Simon Coveney, le chef de la diplomatie de la république d'Irlande, en première ligne, a rappelé que le texte avait été approuvé par Londres et Bruxelles, mais qu'il continuerait à «encourager le Royaume-Uni à travailler en partenariat avec l'UE pour identifier des solutions réalistes», dans le cadre du protocole.

Un moratoire demandé

Pour renégocier, Londres demande «rapidement» un moratoire comprenant la prolongation des périodes de grâce en vigueur sur certains contrôles ainsi que le gel des actions juridiques intentées par l'UE.

Cette solution permettra de «traiter les problèmes dans leur ensemble» au lieu de crises répétées aux différentes dates butoirs, a déclaré devant les députés le ministre chargé de l'Irlande du Nord, Brandon Lewis.

A terme, afin de préserver le marché intérieur britannique, Londres demande que les biens britanniques destinés à la province et non au marché européen puissent y accéder «presque» sans contrôles douaniers. Il souhaite aussi que ses normes et non seulement celles de l'UE y soient acceptées afin que les marchandises circulent sans entrave.

Eviter une frontière

L'UE a toujours rejeté de telles mesures, y voyant un danger pour l'intégrité de son propre marché faute de frontière physique et de contrôle entre l'Irlande du Nord et l'Irlande, au sud. L'objectif du protocole est justement d'éviter une telle frontière, qui pourrait compromettre la paix.

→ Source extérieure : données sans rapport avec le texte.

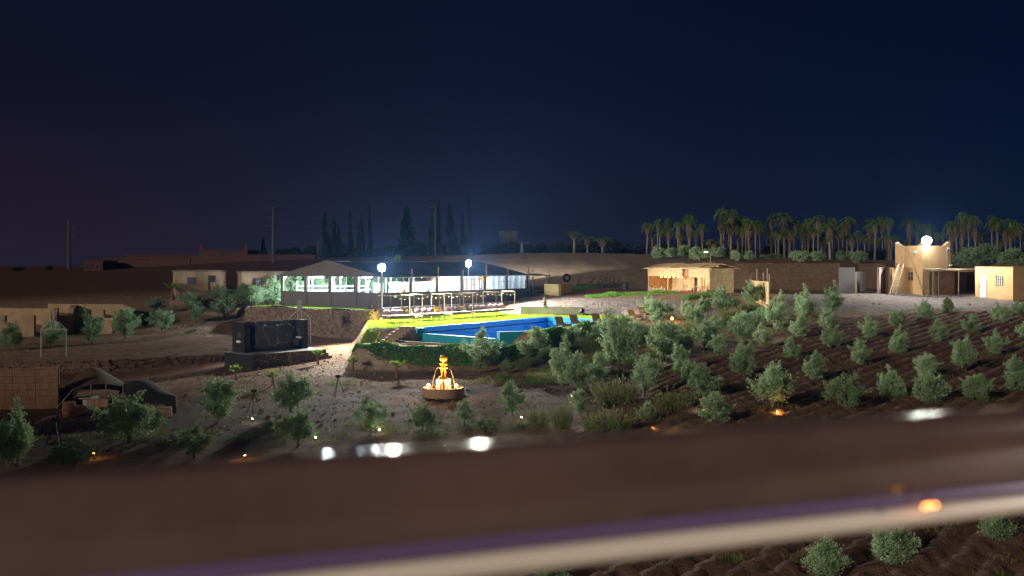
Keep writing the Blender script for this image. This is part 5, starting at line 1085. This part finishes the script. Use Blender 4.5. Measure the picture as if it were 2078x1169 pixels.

Effectif depuis le 1er janvier, il maintient pour cela la province britannique dans le marché unique et l'union douanière européens pour les marchandises, en prévoyant des contrôles douaniers sur les biens arrivant en Irlande du Nord depuis la Grande-Bretagne, séparées par la mer.

Les unionistes s'estiment trahis et militent pour l'abandon du protocole. De violentes émeutes ont fait des dizaines de blessés au sein de la police en avril, ravivant le spectre des Troubles (quelque 3500 morts jusqu'à l'accord de paix de 1998).

Le chef du parti unioniste DUP, Jeffrey Donaldson, s'est dit en phase avec le gouvernement, estimant que «des remèdes de court terme n'allaient jamais fonctionner». «Il nous faut une vraie renégociation», a-t-il insisté.

Accord provisoire

Pour éviter d'envenimer les choses, Londres et Bruxelles ont récemment conclu un accord provisoire réglant la «guerre de la saucisse» qui couvait, permettant à la Grande-Bretagne de continuer jusqu'au 30 septembre à expédier de la viande réfrigérée vers la province britannique.

Mais cette solution provisoire ne règle pas le problème de fond. La chaîne de supermarchés Marks & Spencer a averti mercredi qu'elle ne pourrait pas en l'état approvisionner la province avec tous les produits qu'elle fournit habituellement à Noël.